Russie politics
Sergueï Skripal: cet espion qui tombe à
pic
Karine Bechet-Golovko
Samedi 10 mars 2018
Sergueï Skripal, de nationalité russe,
ex-agent du GRU (service du
renseignement militaire russe), retourné
par les services de Sa Majesté, vient
d'être retrouvé inconscient à Londres,
sur un banc, avec sa fille. Pour autant,
la Russie est coupable. Sans être
particulièrement originale, la démarche
est prévisible. Vivement, la fin de la
campagne électorale, que les
"partenaires" occidentaux reprennent un
peu leur soufle, ils font bientôt nous
faire un burned-out à ce
rythme-là.
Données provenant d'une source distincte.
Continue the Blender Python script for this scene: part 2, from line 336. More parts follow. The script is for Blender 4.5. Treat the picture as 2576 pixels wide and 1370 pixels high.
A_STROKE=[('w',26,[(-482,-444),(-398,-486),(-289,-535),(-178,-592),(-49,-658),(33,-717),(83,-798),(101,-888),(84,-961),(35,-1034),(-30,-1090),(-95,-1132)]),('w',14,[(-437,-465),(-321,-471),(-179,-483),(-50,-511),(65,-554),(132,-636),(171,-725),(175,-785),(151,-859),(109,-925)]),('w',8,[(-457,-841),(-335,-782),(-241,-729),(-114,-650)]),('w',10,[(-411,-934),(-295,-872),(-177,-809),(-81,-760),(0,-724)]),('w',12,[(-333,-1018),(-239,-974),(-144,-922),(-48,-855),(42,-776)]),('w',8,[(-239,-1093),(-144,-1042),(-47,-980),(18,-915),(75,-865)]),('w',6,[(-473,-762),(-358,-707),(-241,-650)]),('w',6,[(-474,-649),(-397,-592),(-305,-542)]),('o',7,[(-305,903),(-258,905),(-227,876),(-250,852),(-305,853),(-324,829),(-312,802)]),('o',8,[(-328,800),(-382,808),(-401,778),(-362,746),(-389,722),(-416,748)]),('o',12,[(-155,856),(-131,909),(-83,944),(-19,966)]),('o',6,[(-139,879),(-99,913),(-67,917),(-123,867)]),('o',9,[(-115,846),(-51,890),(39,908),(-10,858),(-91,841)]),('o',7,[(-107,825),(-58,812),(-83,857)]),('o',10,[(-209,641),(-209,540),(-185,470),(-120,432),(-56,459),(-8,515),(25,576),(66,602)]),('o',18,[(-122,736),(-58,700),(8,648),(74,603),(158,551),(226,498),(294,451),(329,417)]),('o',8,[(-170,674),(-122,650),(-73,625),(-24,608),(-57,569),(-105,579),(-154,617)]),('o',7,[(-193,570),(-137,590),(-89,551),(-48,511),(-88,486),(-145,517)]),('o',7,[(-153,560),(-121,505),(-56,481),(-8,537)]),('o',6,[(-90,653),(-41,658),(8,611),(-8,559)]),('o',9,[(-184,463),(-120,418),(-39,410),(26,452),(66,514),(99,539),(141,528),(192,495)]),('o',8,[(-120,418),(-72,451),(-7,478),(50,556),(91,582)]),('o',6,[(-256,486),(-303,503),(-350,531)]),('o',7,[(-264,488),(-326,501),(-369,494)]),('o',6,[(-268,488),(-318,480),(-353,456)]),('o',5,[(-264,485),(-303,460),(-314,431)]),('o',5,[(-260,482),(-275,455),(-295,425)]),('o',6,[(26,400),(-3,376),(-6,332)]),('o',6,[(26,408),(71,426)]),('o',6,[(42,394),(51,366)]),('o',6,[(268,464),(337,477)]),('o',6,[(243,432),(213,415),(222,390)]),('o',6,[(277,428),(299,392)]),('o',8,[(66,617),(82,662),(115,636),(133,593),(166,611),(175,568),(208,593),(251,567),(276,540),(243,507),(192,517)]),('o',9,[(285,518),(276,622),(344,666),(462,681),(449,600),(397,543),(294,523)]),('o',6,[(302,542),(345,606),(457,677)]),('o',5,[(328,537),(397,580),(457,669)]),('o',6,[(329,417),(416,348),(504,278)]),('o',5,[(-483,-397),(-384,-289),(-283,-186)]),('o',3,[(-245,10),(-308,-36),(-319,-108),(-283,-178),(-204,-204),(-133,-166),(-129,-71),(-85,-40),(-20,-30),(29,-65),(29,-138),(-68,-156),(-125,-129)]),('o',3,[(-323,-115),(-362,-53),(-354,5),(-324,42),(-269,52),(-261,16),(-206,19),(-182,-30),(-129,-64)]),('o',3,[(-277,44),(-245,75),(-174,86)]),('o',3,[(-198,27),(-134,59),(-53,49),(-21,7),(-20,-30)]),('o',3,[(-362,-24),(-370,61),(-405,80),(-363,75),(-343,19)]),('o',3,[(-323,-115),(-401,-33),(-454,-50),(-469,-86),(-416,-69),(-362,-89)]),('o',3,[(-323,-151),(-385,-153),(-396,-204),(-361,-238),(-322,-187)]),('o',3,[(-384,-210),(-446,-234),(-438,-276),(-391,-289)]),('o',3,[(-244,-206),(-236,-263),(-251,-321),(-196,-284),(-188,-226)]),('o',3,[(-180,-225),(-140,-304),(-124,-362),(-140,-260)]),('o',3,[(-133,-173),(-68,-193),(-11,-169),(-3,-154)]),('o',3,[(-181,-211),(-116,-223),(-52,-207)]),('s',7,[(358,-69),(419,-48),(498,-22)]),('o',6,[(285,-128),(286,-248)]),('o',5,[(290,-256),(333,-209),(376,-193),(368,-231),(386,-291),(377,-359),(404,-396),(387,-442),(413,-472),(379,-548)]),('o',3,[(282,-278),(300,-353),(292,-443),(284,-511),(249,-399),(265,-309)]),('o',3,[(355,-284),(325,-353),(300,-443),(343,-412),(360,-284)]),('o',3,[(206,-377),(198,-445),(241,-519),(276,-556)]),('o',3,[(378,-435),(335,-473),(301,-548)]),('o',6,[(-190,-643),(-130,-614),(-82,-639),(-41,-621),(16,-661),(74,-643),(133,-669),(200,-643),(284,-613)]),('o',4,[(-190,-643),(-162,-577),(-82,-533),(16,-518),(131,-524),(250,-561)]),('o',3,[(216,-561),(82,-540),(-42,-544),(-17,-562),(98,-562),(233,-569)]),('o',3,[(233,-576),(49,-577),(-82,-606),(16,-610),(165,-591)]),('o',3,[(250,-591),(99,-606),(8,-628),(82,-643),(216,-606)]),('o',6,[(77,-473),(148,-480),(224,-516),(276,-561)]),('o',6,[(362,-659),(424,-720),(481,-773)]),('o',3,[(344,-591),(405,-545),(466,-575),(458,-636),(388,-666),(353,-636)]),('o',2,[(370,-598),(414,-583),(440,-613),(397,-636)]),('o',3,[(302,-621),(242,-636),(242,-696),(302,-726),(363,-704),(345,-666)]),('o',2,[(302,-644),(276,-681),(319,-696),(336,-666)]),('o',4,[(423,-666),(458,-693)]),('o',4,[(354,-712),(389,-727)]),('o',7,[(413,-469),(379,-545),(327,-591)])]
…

Segueï Skripal
était un agent russe qui travaillait
pour le renseignement militaire. Il fut
retourné par le MI6, jugé en 2006 en
Russie pour trahison d'Etat et condamné
à 13 ans de privation de liberté. Avec
le scandale des espions dormants, il fut
échangé en 2010 et obtint alors refuge à
Londres. Ce qui confirme bien qu'il est
un espion anglais et non russe. Le 4
mars, il est trouvé sur un banc à
Salisbury, inconscient, avec sa fille.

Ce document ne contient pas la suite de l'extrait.